Paylaş
Nereden gelirse gelsin terör yine acı, endişe demek.
Bayram sonrası hem siyasi hem ekonomik olarak çok sıcak günlere girdiğimizi söyleyebiliriz. Türkiye böylesine kritik bir süreçte, seçimin üzerinden 1.5 ay geçmesine rağmen hâlâ seçim öncesi hükümetle işi yürütmeye çalışıyor. Hâlâ da seçim sonrası oluşan tabloya göre yeni bir hükümet kurma çabalarında somut adım aşamasına bile gelinebilmiş değil.
Özetle; geçici daha doğrusu artık hükmü kalmamış bir hükümetle, Türkiye’nin bu kritik süreci yönetmesi mümkün değil. Bu olay bir an önce koalisyon kurulup çalışmalara başlamasının aciliyetini bir kez daha ortaya çıkardı.
Peki, bu ihtiyaç ortada iken taraflar ne yapıyor, neden 1.5 ay geçmesine rağmen somut hükümet çalışmalarına bile başlanamadı?
Aslında durum açık; başta Cumhurbaşkanı Tayyip Erdoğan olmak üzere AKP yöneticileri, “Anayasaya uygun bir süreç yürütüldü” deseler de, Başbakanlık görevinin Ahmet Davutoğlu’na verilmesi de, Davutoğlu’nun koalisyon için somut çalışmalara başlaması da daha erken olabilirdi. Böylesine acil bir konu varken, en azından yurtdışı seyahatlere gitmekten vazgeçebilirdi.
Düşünün; dünkü saldırıya bakması gereken sorumlu kişi seçim öncesi zorunlu olarak atanan İçişleri Bakanı yani siyasi olmayan eski bürokrat. İçişleri Bakanı’na talimat veren, matematik olarak belki de Başbakanlığı yakında bırakacak bir kişi. Seçimin hemen öncesinde Diyarbakır’da HDP mitingine yapılan bombalı saldırın ne olduğu bile henüz netleşmedi, ihmaller olduğu kesin ama 2 ay geçti bir şey yapılmadı. Böylesine bir yönetimle bu sürecin yönetilmesi mümkün değil. Ama ne gam; koalisyon için peşrevler devam ediyor.
Davutoğlu biliyor ki; niyeti gerçekten koalisyon kurmaksa, Cumhurbaşkanı’ndan çekinmiyorsa bir an öce koalisyon hükümete kurulabilir. İşin püf noktası; Davutoğlu’nun gerçekten Başbakanlık yapacağının garantisini vermesi. Yani Cumhurbaşkanı Erdoğan’ın engellemelerine izin vermeyeceğinin, anayasaya göre çizilen çerçevede kalmasını sağlayacağına söz verip, uyguladığı takdirde bu koalisyon çok rahat kurulur. Çünkü CHP’nin bence tek kaygısı Cumhurbaşkanı Erdoğan’ın vesayeti ve tavırları...
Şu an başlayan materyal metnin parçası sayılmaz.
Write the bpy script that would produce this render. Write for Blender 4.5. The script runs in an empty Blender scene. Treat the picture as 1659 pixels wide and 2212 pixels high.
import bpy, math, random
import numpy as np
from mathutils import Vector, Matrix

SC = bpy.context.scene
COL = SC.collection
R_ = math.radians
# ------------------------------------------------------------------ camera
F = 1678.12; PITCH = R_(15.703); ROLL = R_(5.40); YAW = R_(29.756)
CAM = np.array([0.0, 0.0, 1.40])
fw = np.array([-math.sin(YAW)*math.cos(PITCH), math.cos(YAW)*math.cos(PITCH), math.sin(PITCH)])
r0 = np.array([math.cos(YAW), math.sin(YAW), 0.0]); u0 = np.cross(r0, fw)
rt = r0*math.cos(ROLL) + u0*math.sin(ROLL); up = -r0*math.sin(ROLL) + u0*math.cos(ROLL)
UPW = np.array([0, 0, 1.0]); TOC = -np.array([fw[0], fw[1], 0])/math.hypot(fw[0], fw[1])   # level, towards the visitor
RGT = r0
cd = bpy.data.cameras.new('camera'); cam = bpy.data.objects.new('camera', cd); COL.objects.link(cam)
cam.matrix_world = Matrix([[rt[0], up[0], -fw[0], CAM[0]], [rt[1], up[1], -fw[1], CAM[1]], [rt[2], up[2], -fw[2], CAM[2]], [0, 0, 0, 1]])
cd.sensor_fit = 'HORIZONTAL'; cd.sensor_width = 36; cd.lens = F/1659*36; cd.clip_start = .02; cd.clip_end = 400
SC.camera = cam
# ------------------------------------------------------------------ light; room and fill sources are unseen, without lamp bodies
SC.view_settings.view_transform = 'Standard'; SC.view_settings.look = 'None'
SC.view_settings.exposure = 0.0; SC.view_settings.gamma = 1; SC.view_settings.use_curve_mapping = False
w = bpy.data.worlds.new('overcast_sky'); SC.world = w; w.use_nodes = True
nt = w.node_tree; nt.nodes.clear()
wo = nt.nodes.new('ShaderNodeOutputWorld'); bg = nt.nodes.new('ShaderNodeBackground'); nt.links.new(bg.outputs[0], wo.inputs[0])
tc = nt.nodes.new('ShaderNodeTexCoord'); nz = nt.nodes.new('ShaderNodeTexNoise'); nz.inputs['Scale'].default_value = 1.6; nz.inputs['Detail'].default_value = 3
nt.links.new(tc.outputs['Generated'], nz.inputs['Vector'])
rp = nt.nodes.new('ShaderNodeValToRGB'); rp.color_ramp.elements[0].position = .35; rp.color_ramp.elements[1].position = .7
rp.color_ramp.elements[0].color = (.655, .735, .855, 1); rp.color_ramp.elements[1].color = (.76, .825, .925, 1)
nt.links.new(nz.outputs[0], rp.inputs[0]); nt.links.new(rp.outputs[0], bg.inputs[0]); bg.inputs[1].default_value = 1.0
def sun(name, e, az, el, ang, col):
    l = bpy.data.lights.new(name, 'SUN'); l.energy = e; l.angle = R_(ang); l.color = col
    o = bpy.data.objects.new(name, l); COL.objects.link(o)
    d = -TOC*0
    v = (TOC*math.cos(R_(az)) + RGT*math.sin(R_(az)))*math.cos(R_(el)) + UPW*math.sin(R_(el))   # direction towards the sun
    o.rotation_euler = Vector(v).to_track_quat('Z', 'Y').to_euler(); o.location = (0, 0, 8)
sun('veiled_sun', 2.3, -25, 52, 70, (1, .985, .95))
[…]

KÜRESEL EKONOMİDE KÖTÜ SİNYALLER
Bayram sonrası piyasalar haftaya kötü başladı. Bayram tatili süresince dışarıda yaşanan gelişmeler FED’in faiz artışının yaklaştığını gösterir nitelikte idi ve bu nedenle dolar uluslararası piyasada yeniden artışa geçti. Yanısıra Çin’den gelen haberler karamsarlaştı ve beklenenin ötesinde küresel ekonomiye zarar
vereceği söylenmeye başladı. Yunanistan için biraz işler toparlandı diye gözükse de, başta IMF’in açıklamaları olmak üzere, kaygıların devam etiği gözleniyor.
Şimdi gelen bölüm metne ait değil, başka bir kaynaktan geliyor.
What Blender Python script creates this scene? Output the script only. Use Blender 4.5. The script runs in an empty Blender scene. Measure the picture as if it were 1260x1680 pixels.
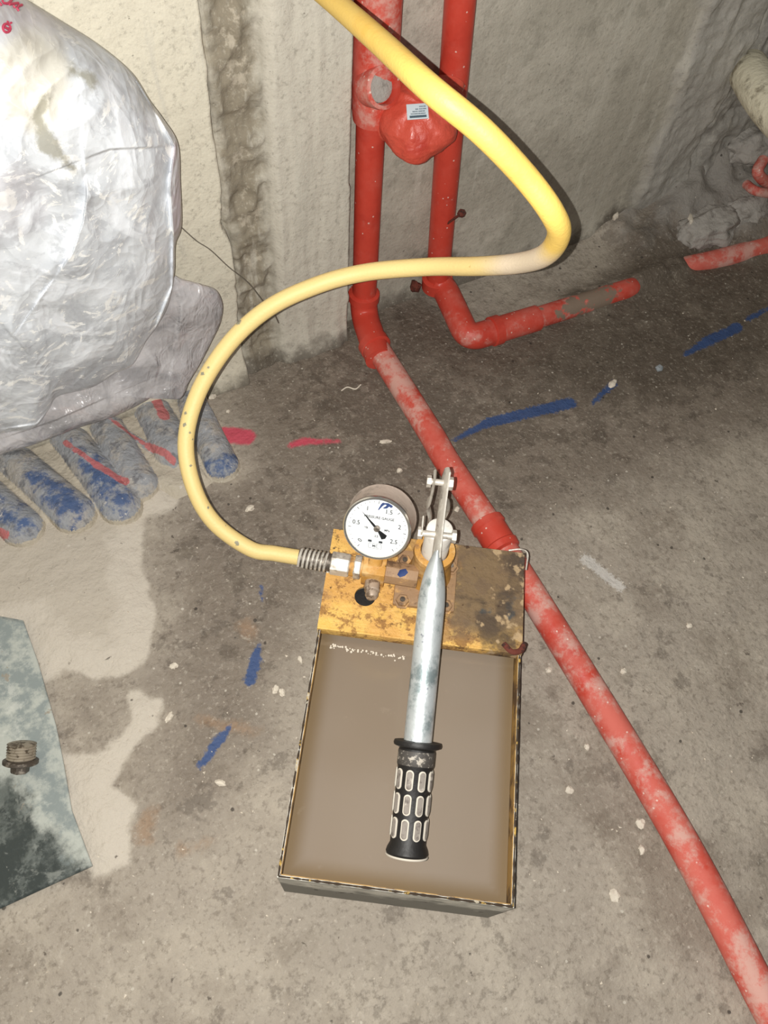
import bpy, bmesh, math, random
import numpy as np
from mathutils import Vector, Matrix
random.seed(4)
C = bpy.context.scene.collection

# ------------------------------------------------------------------ camera
F = 1300.; CX, CY = 630., 840.; H = .87          # focal length in pixels of the 1260 x 1680 frame, camera height
n_ = np.array([540 - CX, -(1600 - CY), -F]); n_ /= np.linalg.norm(n_)
def _ray(px, py): return np.array([px - CX, -(py - CY), -F]) / F
def _flc(px, py, z=0.):
    r = _ray(px, py); return r * ((H - z) / r.dot(n_))
_a = _flc(640, 493); _b = _flc(1100, 345)
_X = (_b - _a) / np.linalg.norm(_b - _a); _Z = -n_; _Y = np.cross(_Z, _X)
R = np.array([_X, _Y, _Z])
O3 = np.array([0, 0, H])
def G(px, py, z=0.): return R @ _flc(px, py, z) + O3              # surveyed point at height z
YW = G(640, 493)[1]
def W(px, py, o=0.):                                             # surveyed point at distance o off the back wall
    r = R @ _ray(px, py); return r * ((YW - o) / r[1]) + O3
def D(px, py, d): return (R @ _ray(px, py)) * d + O3             # surveyed point at depth d
def camdir(x, y, z=0.): return R @ np.array([x, y, z], float)
cam = bpy.data.objects.new('camera', bpy.data.cameras.new('camera')); C.objects.link(cam)
m = Matrix.Identity(4)
for i in range(3):
    for j in range(3): m[i][j] = R[i][j]
m.translation = Vector((0, 0, H)); cam.matrix_world = m
cam.data.sensor_fit = 'VERTICAL'; cam.data.sensor_height = 24.; cam.data.lens = 24. * F / 1680.
cam.data.clip_start = .01; cam.data.clip_end = 20
bpy.context.scene.camera = cam

# ------------------------------------------------------------------ world, flash lamp, exposure
wd = bpy.data.worlds.new('world'); bpy.context.scene.world = wd; wd.use_nodes = True
wd.node_tree.nodes['Background'].inputs[0].default_value = (.9, .95, 1, 1)
wd.node_tree.nodes['Background'].inputs[1].default_value = .10
fl = bpy.data.lights.new('phone_flash', 'POINT'); fl.energy = 32.; fl.shadow_soft_size = .0007; fl.color = (1., .975, .925)
flo = bpy.data.objects.new('phone_flash', fl); C.objects.link(flo)
flo.location = Vector(O3 + camdir(-.0108, -.0005, 0.0))
vs = bpy.context.scene.view_settings
vs.view_transform = 'Standard'; vs.look = 'None'; vs.exposure = 0.; vs.gamma = 1.; vs.use_curve_mapping = False

# ------------------------------------------------------------------ helpers
def srgb(r, g, b):
    f = lambda c: (c / 255 / 12.92) if c / 255 <= .04045 else ((c / 255 + .055) / 1.055) ** 2.4
    return (f(r), f(g), f(b), 1.)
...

İşte tüm bunlar içeriye dün piyasa hareketleriyle yansımaya başladı. Bununla birlikte Suruç’taki hain saldırı, piyasaların daha da bozulmasına neden oldu.
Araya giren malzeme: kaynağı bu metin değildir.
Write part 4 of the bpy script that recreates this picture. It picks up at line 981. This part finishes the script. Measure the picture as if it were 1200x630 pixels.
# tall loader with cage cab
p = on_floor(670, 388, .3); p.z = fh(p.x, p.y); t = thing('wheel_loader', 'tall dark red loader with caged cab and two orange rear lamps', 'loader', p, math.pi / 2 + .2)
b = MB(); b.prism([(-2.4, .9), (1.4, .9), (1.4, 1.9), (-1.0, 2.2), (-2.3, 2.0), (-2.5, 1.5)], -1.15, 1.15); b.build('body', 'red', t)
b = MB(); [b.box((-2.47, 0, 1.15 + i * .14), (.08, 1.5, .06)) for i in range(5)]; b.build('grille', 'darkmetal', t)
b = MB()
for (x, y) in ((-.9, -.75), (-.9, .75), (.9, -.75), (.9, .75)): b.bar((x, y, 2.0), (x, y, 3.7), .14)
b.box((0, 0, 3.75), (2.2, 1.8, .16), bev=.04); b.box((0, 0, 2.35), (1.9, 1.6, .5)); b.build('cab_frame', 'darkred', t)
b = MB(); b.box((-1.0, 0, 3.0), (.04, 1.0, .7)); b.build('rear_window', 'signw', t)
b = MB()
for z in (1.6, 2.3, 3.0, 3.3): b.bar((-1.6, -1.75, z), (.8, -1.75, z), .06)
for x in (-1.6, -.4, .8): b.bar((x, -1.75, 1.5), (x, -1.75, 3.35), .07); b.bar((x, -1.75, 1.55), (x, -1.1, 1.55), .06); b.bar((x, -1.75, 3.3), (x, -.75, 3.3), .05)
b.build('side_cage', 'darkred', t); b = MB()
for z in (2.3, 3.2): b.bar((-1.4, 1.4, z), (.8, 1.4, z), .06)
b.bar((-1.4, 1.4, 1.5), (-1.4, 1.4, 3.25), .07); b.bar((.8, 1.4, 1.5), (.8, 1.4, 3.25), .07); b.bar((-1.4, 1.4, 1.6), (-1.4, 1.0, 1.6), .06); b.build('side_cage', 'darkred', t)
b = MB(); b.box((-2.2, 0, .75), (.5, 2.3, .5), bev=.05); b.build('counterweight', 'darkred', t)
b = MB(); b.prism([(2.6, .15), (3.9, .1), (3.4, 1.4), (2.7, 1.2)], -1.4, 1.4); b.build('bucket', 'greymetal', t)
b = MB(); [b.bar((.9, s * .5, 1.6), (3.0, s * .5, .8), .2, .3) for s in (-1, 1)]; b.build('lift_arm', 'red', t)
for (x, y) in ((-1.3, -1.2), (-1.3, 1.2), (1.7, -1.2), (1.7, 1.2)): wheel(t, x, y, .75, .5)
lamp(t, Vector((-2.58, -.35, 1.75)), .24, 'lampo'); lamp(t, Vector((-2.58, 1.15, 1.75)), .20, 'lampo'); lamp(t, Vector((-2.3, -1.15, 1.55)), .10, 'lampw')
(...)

Piyasaların bu tavrının devam etmesi kaçınılmaz olabilir. Eğer içeride hükümet kurma çalışmaları daha da uzayacak olursa, bunun sonucunda da yeniden bir seçim kararı çıkarsa, işimiz çok zor olacak.
Terörünün içeride yeniden tehdit haline gelme ihtimali olumsuz bir durum yaratırken, ‘Daha 3 ay kalıcı bir hükümet kurulamaz senaryosu’ herkesi olduğu gibi piyasa oyuncularını da çok korkutuyor.
FED’in faiz artıracağı döneme hükümetsiz girilir, bir de terör ve buna bağlı gelişmesi muhtemel iç kargaşa ortamı büyürse, vay halimize.
Bu saldırı, batı ittifakıyla uyumlanmış, eski politikayı değiştirecek, yatırımcılara güven verecek bir güçlü koalisyonun ülkenin tek şansı olduğunu bir kez daha ortaya çıkardı.